LA PAZ, Bolivia -- The snow appears to be pristine on the Andean peaks that loom above Bolivia's capital, but even here ash and smog reach up to a remote plateau that is home to the world's highest atmospheric observatory.
It's an ideal site for a team of international scientists who collect data on pollution that has contributed to the rapid disappearance of Andean glaciers.
Research at the Chacaltaya station, which is located at 17,192 feet (5,240 metres) above sea level, has a pressing urgency: The retreat of glaciers, which is compounded by global warming, threatens the main source of fresh water for residents in the nearby cities of EL Alto and La Paz -- and the crops on which they rely.
"If temperatures continue to rise, these high-altitude glaciers will also lose their mass of ice and there will only be snow on the summit," said glaciologist Patrick Ginot. "This will happen all along the Andes."
Last year, Ginot was part of a team of scientists that transported chunks of ice from a melting Bolivian glacier to Antarctica to be preserved for posterity and future study as part of a global project called "Ice Memory."
The Chacaltaya station is an important place to collect data samples partly due to its own location on the remnants of a glacier. The glacier, which is thought to be about 18,000 years old, once served as the site of Bolivia's only ski resort before it melted a decade ago.
Initially, the station was launched as a cosmic ray observatory in the mid-1940s, when just hauling up heavy scientific instruments on the back of llamas was a feat in itself. But Chacaltaya's altitude and location near the Amazon region -- and its proximity to Bolivia's capital city -- eventually led scientists to obtain information about the pollution released from the burning of forests, coal, oil and gas.
In 2012, the site became an atmospheric station used to measure greenhouse gases, reactive gases and particles that can spread all the way to the Pacific Ocean hundreds of miles away. Its altitude is only rivaled by a station recently built by China on the Quinhai-Tibet plateau near Mt. Everest which sits at 17,060 feet (5,200 metres).
Chacaltaya, which means 'Cold Road' in Aymara, is jointly funded and managed by groups from the United States and Europe, and the initiative is led by Universidad Mayor de San Andres in La Paz.
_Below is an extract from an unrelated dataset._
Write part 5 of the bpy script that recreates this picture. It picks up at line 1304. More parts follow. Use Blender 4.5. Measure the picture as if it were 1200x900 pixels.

James Butler, head of the National Oceanic and Atmospheric Administration's global monitoring division, said the samples taken and observations made in "are not influenced by local emissions or similar influences."
"Upward looking observations from a mountaintop also provide a much better picture of changes in the stratosphere than do observations from lower elevations, because interference in the signal is greatly reduced," he said.
Fernando Velarde, a physicist who works at the observatory, said the data is shared with the international community.
"As scientists we take a problem, study its effects and try to give answers to society," he said. "But the final decisions are in the hands of governments and politicians."